>>>

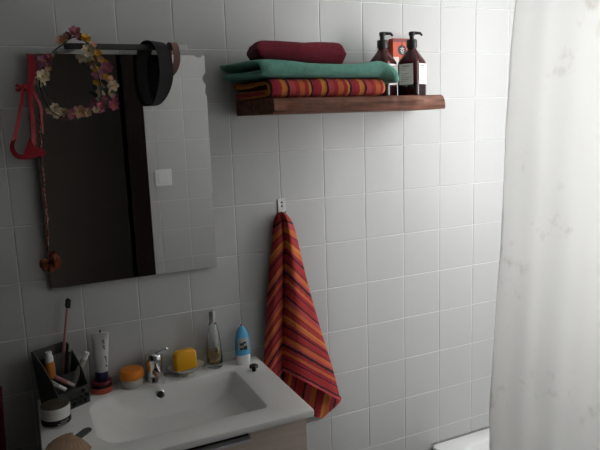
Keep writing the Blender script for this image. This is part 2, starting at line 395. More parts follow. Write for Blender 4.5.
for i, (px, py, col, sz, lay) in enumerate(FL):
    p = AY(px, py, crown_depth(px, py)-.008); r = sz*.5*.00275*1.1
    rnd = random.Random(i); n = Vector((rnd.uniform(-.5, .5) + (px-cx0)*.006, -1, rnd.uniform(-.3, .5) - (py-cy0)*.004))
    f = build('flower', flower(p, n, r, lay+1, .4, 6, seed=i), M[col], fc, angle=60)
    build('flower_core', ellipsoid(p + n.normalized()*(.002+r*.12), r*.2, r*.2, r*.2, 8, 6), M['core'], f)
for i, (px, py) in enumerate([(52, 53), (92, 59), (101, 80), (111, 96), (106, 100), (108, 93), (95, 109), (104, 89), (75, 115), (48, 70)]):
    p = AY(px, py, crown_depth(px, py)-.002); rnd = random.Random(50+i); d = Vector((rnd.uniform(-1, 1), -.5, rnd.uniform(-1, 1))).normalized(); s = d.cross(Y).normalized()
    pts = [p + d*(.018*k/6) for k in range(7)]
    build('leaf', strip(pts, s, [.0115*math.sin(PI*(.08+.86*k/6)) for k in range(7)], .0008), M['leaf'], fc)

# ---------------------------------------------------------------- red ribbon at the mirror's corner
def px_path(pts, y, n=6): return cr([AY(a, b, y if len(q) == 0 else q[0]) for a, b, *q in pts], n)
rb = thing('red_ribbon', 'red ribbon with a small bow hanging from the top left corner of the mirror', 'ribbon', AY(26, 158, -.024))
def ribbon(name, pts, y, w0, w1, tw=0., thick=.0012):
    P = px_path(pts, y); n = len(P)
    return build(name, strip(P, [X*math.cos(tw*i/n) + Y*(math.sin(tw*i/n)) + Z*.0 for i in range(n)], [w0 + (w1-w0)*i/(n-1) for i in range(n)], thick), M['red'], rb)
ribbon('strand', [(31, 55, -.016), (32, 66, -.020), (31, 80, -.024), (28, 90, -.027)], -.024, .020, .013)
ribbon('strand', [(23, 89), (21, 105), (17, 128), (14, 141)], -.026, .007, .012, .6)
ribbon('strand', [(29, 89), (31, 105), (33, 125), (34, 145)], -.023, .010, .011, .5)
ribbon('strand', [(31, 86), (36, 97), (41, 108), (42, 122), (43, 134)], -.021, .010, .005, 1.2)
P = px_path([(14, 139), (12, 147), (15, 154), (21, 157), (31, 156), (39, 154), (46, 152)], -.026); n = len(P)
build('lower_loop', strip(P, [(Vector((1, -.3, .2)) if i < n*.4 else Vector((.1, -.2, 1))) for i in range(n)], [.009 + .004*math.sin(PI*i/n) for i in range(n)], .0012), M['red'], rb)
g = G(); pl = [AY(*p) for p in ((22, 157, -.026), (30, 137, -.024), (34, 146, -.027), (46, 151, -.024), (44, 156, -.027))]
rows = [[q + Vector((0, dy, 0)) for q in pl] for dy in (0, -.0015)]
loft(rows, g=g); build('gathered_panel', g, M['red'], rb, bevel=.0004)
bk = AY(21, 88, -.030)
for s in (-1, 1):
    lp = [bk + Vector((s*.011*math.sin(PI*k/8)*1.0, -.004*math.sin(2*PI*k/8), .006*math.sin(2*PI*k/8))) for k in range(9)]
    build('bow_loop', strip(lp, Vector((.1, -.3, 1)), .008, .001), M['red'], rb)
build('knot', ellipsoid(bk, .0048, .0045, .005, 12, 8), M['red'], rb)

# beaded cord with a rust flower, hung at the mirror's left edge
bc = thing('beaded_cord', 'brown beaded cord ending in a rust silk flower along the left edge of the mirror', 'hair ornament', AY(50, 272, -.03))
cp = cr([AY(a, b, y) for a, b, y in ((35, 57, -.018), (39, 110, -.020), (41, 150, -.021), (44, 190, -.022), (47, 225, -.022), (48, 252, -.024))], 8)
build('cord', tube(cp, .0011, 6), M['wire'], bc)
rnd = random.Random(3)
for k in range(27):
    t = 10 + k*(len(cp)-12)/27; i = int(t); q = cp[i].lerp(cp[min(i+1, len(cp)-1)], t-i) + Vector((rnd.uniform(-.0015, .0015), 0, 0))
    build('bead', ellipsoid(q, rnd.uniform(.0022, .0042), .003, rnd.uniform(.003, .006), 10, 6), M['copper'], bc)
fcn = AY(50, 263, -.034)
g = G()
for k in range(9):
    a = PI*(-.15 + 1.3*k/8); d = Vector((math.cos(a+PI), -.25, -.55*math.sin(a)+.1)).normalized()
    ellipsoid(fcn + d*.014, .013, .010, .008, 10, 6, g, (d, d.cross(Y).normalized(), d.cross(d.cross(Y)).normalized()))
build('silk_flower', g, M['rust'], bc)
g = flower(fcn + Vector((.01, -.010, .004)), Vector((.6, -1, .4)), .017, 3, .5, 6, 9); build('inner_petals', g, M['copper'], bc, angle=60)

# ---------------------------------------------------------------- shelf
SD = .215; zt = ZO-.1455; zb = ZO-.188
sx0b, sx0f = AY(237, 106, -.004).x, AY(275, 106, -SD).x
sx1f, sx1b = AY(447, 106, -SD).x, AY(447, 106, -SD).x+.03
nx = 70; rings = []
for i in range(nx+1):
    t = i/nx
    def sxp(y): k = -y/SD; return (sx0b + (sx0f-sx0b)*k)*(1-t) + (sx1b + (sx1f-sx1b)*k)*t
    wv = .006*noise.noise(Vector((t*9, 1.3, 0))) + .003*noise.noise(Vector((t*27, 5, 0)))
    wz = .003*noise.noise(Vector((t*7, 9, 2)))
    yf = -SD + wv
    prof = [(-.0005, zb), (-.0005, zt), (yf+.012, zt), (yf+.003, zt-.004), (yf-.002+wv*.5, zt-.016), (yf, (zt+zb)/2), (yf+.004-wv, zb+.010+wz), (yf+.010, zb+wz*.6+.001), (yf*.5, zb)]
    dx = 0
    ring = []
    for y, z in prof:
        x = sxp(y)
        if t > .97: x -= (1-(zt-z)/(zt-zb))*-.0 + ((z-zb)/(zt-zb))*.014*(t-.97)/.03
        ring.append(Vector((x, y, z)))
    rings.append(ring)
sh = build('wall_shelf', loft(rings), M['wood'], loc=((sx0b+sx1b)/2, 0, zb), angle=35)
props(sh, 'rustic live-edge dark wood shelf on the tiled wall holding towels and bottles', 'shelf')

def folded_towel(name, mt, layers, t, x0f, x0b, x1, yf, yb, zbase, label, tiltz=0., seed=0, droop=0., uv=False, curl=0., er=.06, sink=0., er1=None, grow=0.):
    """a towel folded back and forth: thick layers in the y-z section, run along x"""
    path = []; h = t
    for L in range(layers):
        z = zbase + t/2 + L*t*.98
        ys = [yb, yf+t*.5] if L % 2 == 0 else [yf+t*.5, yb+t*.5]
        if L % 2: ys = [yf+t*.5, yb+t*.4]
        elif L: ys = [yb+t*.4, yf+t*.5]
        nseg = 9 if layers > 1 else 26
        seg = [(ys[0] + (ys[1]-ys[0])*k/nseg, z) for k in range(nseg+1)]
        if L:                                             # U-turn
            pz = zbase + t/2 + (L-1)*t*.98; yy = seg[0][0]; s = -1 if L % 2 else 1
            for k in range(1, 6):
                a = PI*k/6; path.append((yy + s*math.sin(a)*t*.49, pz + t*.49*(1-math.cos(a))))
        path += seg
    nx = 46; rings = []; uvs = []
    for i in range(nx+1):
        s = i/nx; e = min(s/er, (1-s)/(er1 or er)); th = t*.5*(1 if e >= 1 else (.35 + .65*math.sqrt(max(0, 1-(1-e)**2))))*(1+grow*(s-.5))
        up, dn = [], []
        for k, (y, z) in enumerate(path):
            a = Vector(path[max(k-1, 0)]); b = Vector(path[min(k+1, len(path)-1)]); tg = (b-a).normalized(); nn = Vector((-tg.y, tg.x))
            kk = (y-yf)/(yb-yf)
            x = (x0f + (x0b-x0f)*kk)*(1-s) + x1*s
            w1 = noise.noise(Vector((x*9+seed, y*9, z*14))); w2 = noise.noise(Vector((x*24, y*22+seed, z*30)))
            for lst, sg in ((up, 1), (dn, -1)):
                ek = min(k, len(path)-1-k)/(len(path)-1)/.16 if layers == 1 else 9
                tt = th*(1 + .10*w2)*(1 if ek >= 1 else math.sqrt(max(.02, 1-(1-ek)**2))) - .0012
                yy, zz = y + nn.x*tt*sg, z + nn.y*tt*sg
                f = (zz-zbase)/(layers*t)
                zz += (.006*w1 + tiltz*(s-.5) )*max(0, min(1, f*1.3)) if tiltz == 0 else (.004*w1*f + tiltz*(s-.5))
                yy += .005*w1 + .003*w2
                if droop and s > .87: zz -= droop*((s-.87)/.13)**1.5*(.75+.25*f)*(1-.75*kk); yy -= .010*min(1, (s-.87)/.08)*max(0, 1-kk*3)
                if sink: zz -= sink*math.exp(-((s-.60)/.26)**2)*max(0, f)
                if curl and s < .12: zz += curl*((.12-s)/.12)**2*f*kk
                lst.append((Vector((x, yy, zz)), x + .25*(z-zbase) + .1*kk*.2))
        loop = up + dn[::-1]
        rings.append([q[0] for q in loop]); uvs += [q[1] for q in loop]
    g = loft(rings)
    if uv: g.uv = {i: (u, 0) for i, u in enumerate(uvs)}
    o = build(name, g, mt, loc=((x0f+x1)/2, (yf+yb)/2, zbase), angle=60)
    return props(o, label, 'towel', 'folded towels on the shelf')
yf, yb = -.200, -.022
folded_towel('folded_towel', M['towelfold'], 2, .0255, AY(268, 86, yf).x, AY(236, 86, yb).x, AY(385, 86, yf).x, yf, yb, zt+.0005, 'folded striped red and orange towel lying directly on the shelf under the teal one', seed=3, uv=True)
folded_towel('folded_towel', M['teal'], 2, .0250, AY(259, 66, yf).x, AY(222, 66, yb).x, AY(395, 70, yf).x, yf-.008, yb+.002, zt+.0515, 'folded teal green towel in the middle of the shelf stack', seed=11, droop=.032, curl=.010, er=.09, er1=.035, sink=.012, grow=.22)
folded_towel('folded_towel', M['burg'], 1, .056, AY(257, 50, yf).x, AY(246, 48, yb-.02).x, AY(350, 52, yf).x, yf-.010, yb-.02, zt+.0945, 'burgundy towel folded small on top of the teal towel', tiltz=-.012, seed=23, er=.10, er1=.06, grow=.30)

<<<
>>>

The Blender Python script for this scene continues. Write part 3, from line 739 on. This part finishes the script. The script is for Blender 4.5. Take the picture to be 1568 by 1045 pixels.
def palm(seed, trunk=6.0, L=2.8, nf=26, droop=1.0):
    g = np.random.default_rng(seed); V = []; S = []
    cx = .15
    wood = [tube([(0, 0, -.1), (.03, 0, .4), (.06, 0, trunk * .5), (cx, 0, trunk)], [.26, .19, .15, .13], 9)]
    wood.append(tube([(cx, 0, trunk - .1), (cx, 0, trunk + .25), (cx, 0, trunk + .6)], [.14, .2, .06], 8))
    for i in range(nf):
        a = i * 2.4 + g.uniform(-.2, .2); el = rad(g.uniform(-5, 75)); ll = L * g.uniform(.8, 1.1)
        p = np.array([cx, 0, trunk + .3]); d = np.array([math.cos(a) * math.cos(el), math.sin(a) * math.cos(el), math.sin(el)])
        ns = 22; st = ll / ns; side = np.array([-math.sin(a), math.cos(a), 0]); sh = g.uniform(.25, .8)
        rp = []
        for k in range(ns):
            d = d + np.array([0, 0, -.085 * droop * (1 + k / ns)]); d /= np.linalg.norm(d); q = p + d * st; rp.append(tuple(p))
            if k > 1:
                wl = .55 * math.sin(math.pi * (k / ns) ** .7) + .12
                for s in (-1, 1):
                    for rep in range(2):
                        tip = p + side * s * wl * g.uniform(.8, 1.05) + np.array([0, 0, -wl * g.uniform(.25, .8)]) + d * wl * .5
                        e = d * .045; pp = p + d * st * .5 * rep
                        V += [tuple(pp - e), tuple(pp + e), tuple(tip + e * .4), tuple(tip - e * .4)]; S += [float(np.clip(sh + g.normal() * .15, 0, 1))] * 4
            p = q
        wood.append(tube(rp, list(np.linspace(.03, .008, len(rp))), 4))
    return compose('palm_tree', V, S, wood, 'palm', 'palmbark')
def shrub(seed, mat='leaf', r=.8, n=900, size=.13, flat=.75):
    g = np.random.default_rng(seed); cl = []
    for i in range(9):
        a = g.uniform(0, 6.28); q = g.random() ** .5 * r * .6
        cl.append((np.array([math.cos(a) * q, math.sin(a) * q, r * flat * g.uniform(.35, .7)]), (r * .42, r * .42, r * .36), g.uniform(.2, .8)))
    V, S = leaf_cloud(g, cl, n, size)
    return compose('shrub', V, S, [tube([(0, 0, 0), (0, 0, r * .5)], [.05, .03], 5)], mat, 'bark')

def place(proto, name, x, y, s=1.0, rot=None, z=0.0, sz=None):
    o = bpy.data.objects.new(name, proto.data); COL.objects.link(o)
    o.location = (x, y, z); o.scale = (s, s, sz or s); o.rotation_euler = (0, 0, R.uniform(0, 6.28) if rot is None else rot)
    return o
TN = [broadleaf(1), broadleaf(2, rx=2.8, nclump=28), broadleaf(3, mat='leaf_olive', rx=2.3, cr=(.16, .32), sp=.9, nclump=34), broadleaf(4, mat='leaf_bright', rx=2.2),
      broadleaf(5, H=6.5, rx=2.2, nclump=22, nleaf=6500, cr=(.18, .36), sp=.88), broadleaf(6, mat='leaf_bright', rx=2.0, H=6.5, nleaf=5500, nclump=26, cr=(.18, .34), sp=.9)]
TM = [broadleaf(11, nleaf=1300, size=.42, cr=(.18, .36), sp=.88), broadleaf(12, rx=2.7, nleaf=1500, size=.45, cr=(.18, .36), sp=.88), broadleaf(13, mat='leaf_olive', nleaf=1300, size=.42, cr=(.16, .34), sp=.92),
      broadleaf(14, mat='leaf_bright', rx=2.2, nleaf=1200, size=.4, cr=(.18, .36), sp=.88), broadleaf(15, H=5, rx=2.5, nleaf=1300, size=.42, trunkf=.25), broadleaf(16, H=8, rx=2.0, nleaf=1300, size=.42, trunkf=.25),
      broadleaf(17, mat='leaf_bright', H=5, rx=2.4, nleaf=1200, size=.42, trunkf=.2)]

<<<
>>>

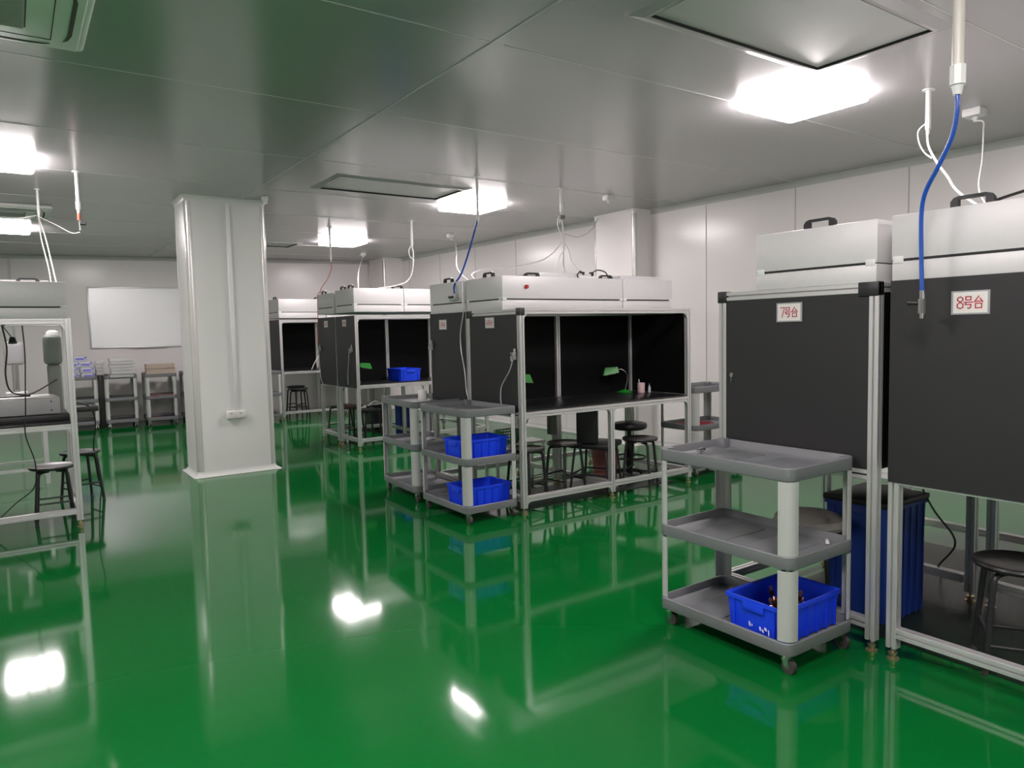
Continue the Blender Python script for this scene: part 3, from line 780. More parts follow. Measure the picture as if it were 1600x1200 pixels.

<<<

TASK PROMPT> Where a line of the material above holds the string "Python", copy that line.

EXERCISE RESULT>
The Blender Python script for this scene continues. Write part 3, from line 739 on. This part finishes the script. The script is for Blender 4.5. Take the picture to be 1568 by 1045 pixels.
Continue the Blender Python script for this scene: part 3, from line 780. More parts follow. Measure the picture as if it were 1600x1200 pixels.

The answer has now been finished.